Liberals must move on, the United Democratic Front is long dead
Loosely defined liberals opposed apartheid in favour of an anti-nationalist inclusive framework based on rights and freedoms for all. There are some myths about liberals in general and South African liberals in particular that continue to persist, the most prevalent being that all liberals are of the Democratic Alliance's historical tradition or that all liberals are white. So often do people speak of 'white liberalism' that it has become a collocation.
The reality couldn't be further from the truth. There are, in fact, liberals (of all races and outside the DA) who not only feel contempt towards the DA but exist in a state of paralysis over the moral demise of the African National Congress (ANC). The existential crisis stems from the fact that it can no longer be said with confidence that the ANC is the people’s party; governing with concern for the poor and constitutional freedoms. Today they criticise the ANC from the sidelines, but seem unable to lend their critique the weight of credibility by shifting allegiance.

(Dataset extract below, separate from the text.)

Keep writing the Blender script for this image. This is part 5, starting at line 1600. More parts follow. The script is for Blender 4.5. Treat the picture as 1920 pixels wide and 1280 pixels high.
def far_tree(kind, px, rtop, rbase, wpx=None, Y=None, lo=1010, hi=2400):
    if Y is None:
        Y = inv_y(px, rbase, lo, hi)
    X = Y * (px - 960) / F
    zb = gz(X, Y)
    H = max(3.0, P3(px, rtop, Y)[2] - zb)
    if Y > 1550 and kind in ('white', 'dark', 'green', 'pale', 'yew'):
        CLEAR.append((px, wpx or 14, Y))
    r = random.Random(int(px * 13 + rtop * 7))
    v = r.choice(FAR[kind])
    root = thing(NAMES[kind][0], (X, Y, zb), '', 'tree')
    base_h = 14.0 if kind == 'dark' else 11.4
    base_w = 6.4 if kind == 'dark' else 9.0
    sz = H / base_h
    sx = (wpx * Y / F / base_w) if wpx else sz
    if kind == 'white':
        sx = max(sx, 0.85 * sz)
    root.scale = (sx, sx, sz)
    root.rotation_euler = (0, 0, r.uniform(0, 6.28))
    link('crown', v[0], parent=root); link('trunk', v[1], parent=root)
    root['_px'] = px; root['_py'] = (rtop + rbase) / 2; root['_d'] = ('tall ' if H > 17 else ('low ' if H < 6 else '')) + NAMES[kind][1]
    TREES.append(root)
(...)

Sentiment is not the exclusive folly of the poor and uneducated as is often intimated. Indeed it’s a fair wager that sentiment is more easily held by those who can afford it, those for whom nostalgia is more precious than service delivery. There is nothing ignoble about loyalty, but rather it be to values. The trouble is that while good men with good intentions sit about wringing their hands, immersed in immobilising nostalgia and self-reflection, mercenary opportunists are ransacking the country throughout all levels of government virtually unabated, with ever increasing vigour and steadfastness of purpose. The more explicit examples of the looting being Jacob Zuma's palatial home at tax payers' expense and Hlaudi Motsoeneng's management of the SABC as his own personal fiefdom.
There still remains a hurdle, in Gauteng and other parts of the country, of imagining a democratic government that does not come from the tradition of the UDF and ANC. The geopolitics of liberalism in South Africa, are a separate but interesting conversation. It would be irresponsible to deal in absolute generalisations, but as centres of power in South Africa there is a palpable ideological schism between the Western Cape school of liberalism and the Gauteng school. A schism that is emblematic of the divide that separates the liberals of the Democratic Alliance (DA) of today with the liberals associated with the United Democratic Front (UDF) of old.
It is not that the beliefs differ fundamentally in the main but their approach to the liberation movement does. As the winds of change blew across South Africa and even as the liberation movement won, the Democratic Party (DP), subsequently the DA, stood obstinately head to wind, not shifting gear from its position as vanguard of liberalism to ally of the populists. This belligerence did not sit well with many including those who admired the liberal tradition associated with the Progressive Party (progs). Why could it not reach some partnership with the ANC as suggested by the likes of Allister Sparks in 1990? This recalcitrance has earned the die-hards labels such as ‘stuck-in-the-mud’ liberals or more harshly the ‘Taliban of liberalism’, both terms used by Max du Preez.